Tuesday, 30 June 2015

Being one of the Queen’s Young Leaders: the power of sharing personal experience.




- Nicola Byrom

Last week was exhilarating, exciting and empowering. I spent the week with amazing young people from across the commonwealth. We were bought together through a celebration of the work that young people are doing to improve their communities in countries from Namibia to Vanuatu, from Mauritius to Sri Lanka. These people, may I call them friends, were working on many varied projects; for example, Barkha Mossae advocates for Small Island Developing States and encourages young people to take an interest in the state of the oceans, Nosipho Bele runs an education programme in called Mentor Me to Success and Salman Ahmad co-founded the GADE Foundation to encourage young people to become more involved in enterprise. We shared one thing in common; a fundamental belief that if you want to see change in the world, you need to roll up your sleeves, get stuck in and make it happen.

The Queen Elizabeth Diamond Jubilee Trust, Comic Relief and the Royal Commonwealth Society bought us together for a week in London to help us establish a long-lasting network of support around the commonwealth and strengthen our leadership skills to give us the confidence, knowledge and enthusiasm to tackle new challenges as our work develops. Over the week I met Her Majesty the Queen, quizzed David Cameron about early intervention for mental health, took part in an amazing leadership training programme at Cambridge University, visited the Royal Society and the Commonwealth Secretariat, and talked about mental health in the LGBTQIA+ community at the Metro Charity on the day that USA supreme court ruled that same-sex marriage is a legal right!
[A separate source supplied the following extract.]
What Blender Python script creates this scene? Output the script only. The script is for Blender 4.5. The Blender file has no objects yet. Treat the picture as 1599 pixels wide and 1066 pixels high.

For me the week achieved all it set out to do, and much more, but more than anything encouraged me to reflect again the way we talk about mental health.

I was the only Young Leader working explicitly on issues of mental health. I spoke with many Young Leaders from countries where disclosing mental health difficulties may still mean complete social exclusion. I was startled to learn that many of my new friends look at the UK for an example of how society and health services need to treat mental health. Our responsibility, in the UK, to normalise conversation about mental health, stretches far beyond our own shores: the world is watching and waiting for a viable template.

I spent the week talking about the work that Student Minds does and about why it is important to give students the skills, knowledge and confidence to talk about mental health. I also spent the week listening. In every conversation I heard the same pattern of response. Everyone had a thought or experience to share about mental health; they had or were struggling through their own difficulties, they had friends or family who had experiences difficult times or they recognised the impact that stressful environments have on their own mental wellbeing. These were quiet conversation, elicited because my confidence in talking about my own mental health difficulties, said “it is okay to talk about this.” These conversations reminded me that while we need to shout about mental health from the roof tops and bold examples of personal experience from respected celebrities, we also need to listen. Sharing personal experiences of mental health difficulties can create space for others to fill.